TASK PROMPT:
Write out every line below that includes the word "continues".

RECORD EXTRACTS:
────────
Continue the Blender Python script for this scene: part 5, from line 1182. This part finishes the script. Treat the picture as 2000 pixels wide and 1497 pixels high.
────────
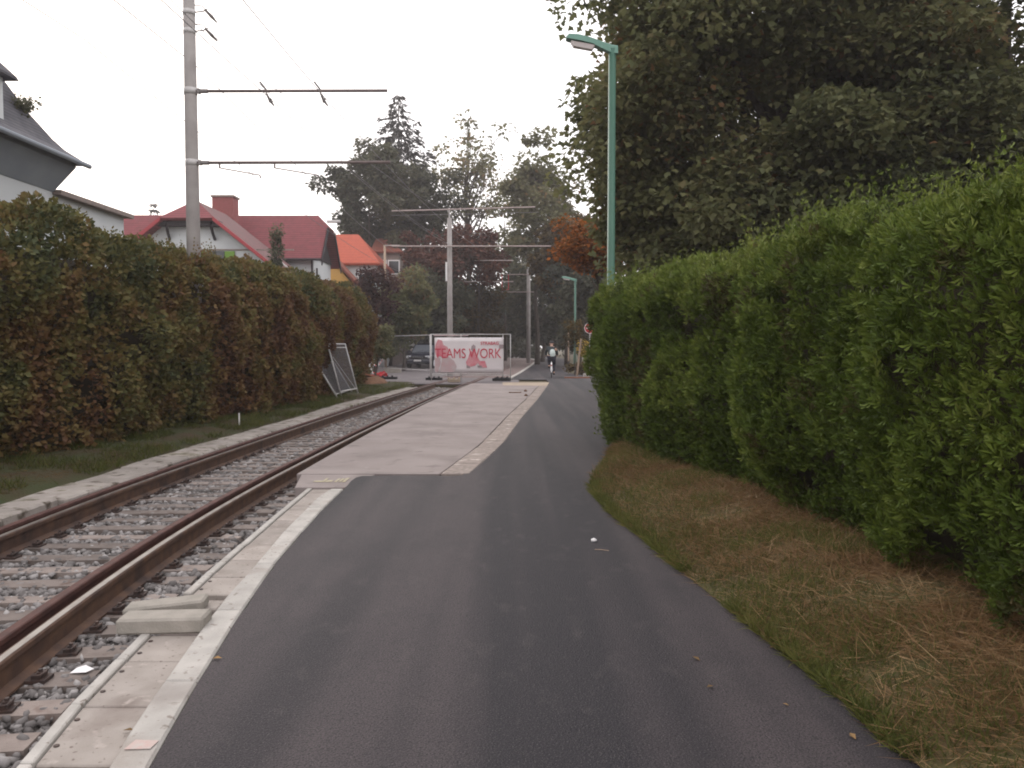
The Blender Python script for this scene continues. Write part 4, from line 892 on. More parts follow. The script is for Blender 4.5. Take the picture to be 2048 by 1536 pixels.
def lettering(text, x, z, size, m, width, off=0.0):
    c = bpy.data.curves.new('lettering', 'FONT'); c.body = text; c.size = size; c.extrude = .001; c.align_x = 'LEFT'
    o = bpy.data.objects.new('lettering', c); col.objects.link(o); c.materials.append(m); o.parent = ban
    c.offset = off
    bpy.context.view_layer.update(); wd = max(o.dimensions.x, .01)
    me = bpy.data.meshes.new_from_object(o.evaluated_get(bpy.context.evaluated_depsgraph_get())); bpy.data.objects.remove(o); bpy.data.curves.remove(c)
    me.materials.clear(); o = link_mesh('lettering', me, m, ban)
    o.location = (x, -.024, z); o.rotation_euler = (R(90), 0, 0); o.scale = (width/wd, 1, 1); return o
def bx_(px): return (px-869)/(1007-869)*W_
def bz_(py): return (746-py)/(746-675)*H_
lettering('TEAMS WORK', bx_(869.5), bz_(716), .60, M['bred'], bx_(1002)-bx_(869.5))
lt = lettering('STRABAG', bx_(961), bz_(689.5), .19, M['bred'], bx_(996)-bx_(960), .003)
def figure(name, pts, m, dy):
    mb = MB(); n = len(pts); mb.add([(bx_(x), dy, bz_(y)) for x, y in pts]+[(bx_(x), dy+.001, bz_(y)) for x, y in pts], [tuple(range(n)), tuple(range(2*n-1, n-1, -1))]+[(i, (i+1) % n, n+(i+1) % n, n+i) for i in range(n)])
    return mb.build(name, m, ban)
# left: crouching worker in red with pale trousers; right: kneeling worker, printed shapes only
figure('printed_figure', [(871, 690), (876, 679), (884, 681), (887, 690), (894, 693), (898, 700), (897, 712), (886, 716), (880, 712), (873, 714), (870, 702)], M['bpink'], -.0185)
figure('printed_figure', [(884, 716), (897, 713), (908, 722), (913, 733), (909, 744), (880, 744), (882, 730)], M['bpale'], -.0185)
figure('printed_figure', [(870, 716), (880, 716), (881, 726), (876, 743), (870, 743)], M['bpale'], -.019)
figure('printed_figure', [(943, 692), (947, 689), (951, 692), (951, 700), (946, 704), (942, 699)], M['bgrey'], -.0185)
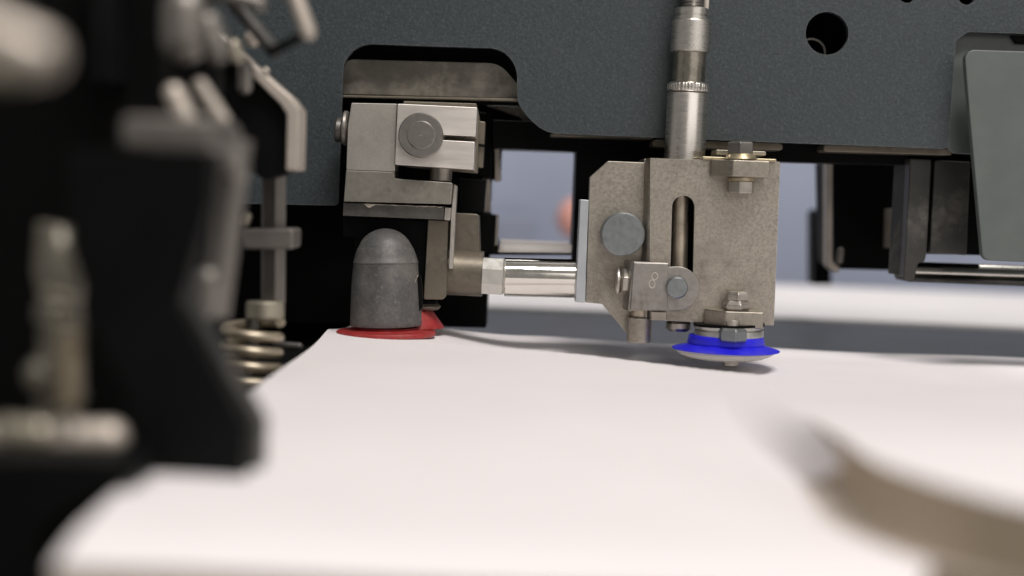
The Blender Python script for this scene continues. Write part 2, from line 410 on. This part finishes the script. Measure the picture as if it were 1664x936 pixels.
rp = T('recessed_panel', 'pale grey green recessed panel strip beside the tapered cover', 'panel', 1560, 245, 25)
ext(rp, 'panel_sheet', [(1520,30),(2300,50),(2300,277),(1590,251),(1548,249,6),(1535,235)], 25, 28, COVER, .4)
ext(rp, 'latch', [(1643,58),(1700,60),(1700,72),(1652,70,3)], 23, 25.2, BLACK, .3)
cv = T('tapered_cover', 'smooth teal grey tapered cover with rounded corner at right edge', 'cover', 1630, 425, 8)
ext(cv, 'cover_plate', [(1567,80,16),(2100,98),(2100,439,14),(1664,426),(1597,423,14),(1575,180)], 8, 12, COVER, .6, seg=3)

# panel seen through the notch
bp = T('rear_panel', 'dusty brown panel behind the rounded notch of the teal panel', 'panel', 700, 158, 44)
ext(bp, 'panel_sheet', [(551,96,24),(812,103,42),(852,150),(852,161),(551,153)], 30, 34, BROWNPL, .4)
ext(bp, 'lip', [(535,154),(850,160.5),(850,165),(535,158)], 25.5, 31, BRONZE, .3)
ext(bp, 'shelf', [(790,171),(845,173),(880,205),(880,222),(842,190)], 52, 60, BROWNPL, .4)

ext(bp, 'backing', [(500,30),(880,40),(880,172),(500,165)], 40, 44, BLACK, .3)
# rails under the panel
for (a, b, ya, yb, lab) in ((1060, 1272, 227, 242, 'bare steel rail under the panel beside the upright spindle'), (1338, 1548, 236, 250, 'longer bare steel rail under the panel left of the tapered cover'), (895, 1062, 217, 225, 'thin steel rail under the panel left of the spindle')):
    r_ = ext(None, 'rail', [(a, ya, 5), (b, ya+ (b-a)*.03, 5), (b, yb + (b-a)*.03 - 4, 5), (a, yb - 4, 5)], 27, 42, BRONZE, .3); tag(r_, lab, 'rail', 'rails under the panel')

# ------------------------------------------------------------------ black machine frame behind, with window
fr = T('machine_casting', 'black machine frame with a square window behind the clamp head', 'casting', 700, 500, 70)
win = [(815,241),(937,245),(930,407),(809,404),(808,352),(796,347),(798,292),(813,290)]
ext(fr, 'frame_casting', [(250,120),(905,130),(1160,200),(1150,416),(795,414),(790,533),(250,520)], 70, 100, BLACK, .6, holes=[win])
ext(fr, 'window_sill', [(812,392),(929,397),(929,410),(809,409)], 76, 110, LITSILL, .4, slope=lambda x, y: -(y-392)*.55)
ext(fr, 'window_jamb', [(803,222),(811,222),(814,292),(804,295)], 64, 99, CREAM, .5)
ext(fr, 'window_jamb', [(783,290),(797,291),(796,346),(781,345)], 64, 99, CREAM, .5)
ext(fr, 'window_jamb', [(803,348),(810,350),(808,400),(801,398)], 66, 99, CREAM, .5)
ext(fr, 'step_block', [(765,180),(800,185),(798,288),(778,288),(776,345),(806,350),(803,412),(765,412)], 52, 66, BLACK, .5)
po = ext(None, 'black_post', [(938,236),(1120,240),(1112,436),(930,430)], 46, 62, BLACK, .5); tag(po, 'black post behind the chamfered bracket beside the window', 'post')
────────
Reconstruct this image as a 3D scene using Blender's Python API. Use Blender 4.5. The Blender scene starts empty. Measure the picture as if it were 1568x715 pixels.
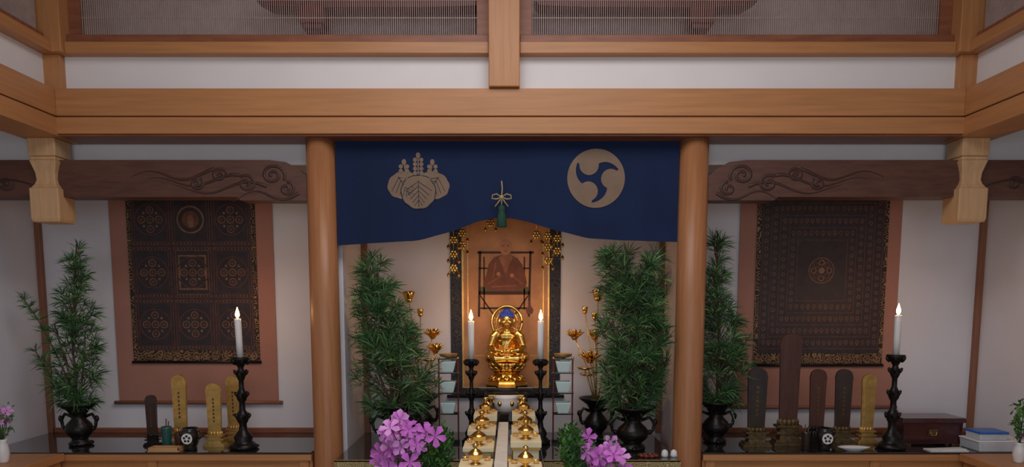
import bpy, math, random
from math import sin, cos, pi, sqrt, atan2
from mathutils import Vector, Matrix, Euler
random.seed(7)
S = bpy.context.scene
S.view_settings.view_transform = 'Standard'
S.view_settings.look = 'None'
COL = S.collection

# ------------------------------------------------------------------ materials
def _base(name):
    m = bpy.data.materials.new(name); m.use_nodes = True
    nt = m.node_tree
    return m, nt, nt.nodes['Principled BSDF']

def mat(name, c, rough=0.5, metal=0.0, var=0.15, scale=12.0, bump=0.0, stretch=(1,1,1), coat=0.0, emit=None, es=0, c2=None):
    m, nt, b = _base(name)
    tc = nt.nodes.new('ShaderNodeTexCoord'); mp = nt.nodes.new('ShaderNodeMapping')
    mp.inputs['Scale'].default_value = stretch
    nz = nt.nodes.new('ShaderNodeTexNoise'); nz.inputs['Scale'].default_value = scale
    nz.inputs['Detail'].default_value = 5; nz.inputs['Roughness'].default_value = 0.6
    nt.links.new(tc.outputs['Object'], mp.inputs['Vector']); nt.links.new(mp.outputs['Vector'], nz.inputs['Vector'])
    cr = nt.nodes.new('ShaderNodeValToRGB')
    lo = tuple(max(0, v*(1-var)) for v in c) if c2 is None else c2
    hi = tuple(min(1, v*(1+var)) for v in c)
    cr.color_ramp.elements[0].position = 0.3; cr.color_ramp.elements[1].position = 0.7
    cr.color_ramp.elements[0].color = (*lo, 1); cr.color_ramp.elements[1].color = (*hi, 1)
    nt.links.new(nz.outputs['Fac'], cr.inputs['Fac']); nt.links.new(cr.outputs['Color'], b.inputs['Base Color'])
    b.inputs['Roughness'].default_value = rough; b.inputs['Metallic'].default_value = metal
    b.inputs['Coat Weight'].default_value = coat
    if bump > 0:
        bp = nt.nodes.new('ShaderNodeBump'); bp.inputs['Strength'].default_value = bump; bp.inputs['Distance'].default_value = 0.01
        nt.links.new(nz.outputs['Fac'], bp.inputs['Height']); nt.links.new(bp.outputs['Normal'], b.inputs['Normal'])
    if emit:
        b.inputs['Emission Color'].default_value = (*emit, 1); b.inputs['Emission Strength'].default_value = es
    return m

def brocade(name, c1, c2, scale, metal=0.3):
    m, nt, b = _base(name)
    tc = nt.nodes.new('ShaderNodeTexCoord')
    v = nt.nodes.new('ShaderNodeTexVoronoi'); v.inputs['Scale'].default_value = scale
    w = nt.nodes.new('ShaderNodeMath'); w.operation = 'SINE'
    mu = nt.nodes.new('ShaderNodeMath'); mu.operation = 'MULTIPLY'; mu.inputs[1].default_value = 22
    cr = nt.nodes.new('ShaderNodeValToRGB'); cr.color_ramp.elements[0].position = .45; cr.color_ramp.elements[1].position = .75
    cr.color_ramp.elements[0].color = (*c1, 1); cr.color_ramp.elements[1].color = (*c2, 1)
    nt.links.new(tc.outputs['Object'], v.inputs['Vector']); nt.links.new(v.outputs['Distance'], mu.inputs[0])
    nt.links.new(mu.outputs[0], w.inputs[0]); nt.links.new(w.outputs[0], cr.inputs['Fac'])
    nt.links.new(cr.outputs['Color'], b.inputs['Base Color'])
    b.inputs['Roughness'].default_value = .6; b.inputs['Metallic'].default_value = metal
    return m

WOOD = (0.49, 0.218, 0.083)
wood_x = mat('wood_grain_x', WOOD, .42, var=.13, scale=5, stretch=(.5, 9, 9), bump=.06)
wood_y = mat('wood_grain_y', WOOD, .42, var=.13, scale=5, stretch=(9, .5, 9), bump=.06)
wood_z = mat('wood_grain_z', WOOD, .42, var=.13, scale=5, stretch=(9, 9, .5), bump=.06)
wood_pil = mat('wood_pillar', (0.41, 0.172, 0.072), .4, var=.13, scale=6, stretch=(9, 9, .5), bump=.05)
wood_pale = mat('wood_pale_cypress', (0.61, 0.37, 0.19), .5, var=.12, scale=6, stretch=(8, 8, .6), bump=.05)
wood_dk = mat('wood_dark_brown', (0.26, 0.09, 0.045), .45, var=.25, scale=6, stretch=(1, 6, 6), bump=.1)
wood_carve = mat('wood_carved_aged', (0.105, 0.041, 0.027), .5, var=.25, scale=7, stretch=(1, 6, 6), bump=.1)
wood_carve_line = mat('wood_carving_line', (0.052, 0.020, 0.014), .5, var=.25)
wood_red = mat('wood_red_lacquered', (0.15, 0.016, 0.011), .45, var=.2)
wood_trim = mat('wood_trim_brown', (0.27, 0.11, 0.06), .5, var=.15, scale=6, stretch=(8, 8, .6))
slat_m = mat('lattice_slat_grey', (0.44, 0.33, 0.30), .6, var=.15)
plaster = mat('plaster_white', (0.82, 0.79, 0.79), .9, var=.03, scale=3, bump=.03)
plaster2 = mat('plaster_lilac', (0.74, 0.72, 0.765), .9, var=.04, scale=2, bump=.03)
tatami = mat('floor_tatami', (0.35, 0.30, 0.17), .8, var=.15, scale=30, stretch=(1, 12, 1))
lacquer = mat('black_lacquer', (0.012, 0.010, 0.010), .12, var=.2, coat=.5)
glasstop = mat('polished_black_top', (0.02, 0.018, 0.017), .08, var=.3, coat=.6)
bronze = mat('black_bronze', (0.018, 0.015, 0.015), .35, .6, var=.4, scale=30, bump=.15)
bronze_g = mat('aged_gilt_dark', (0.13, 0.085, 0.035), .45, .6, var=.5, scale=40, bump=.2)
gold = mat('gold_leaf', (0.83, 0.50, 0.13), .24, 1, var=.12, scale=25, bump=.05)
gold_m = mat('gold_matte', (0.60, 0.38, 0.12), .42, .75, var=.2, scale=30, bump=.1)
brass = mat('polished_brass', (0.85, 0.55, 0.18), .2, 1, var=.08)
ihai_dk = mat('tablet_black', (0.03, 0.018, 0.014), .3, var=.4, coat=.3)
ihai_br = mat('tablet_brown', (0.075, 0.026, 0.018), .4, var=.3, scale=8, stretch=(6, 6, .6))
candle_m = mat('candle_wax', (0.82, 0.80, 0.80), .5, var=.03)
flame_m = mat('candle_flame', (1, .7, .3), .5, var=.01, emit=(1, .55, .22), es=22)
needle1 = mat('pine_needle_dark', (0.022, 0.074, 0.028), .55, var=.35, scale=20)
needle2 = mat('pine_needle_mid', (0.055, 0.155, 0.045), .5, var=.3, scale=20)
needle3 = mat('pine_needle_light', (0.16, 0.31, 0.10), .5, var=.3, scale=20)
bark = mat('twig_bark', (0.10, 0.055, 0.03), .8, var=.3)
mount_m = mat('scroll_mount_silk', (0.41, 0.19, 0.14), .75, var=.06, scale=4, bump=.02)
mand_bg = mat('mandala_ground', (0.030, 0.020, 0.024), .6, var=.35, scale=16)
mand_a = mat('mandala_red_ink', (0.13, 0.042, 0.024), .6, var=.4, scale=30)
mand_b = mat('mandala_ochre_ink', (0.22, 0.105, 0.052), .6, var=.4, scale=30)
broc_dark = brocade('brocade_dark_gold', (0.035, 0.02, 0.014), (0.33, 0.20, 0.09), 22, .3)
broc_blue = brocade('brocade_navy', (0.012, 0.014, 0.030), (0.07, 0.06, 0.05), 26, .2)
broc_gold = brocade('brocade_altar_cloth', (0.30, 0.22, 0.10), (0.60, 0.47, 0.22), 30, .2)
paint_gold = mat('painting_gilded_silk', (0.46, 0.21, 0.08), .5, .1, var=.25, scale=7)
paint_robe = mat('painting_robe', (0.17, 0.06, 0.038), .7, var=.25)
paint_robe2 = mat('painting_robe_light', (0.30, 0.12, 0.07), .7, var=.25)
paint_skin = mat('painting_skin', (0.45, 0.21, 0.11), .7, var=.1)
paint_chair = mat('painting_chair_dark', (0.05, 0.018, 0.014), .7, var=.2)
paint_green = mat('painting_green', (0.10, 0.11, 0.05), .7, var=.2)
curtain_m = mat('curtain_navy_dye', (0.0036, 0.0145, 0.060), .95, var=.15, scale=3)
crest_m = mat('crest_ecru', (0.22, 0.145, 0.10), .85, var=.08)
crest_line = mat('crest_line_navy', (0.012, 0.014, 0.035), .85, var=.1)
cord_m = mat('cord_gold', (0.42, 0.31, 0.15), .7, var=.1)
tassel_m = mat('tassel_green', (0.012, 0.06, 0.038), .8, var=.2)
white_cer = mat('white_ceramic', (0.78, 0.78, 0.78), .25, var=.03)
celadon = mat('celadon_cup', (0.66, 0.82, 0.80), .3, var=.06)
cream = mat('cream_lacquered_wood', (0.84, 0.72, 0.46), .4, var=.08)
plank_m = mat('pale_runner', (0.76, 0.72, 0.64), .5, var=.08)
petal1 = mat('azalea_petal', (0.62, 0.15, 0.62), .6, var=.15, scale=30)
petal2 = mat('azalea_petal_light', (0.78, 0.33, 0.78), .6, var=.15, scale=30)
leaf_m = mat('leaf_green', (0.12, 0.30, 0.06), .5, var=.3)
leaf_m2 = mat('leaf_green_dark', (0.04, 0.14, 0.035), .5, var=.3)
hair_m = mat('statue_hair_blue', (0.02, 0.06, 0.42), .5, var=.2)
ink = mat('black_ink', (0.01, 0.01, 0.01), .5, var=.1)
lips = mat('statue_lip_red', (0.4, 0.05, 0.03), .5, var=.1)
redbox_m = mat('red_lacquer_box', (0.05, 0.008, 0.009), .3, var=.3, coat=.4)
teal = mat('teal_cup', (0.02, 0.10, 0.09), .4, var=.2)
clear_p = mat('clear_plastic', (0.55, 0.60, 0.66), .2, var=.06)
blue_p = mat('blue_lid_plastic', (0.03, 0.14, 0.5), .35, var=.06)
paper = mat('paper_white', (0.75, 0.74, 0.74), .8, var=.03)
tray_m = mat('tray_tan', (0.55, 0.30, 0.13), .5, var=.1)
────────
THE RESULT:
The Blender Python script for this scene continues. Write part 4, from line 892 on. More parts follow. The script is for Blender 4.5. Take the picture to be 2048 by 1536 pixels.
The Blender Python script for this scene continues. Write part 2, from line 410 on. This part finishes the script. Measure the picture as if it were 1664x936 pixels.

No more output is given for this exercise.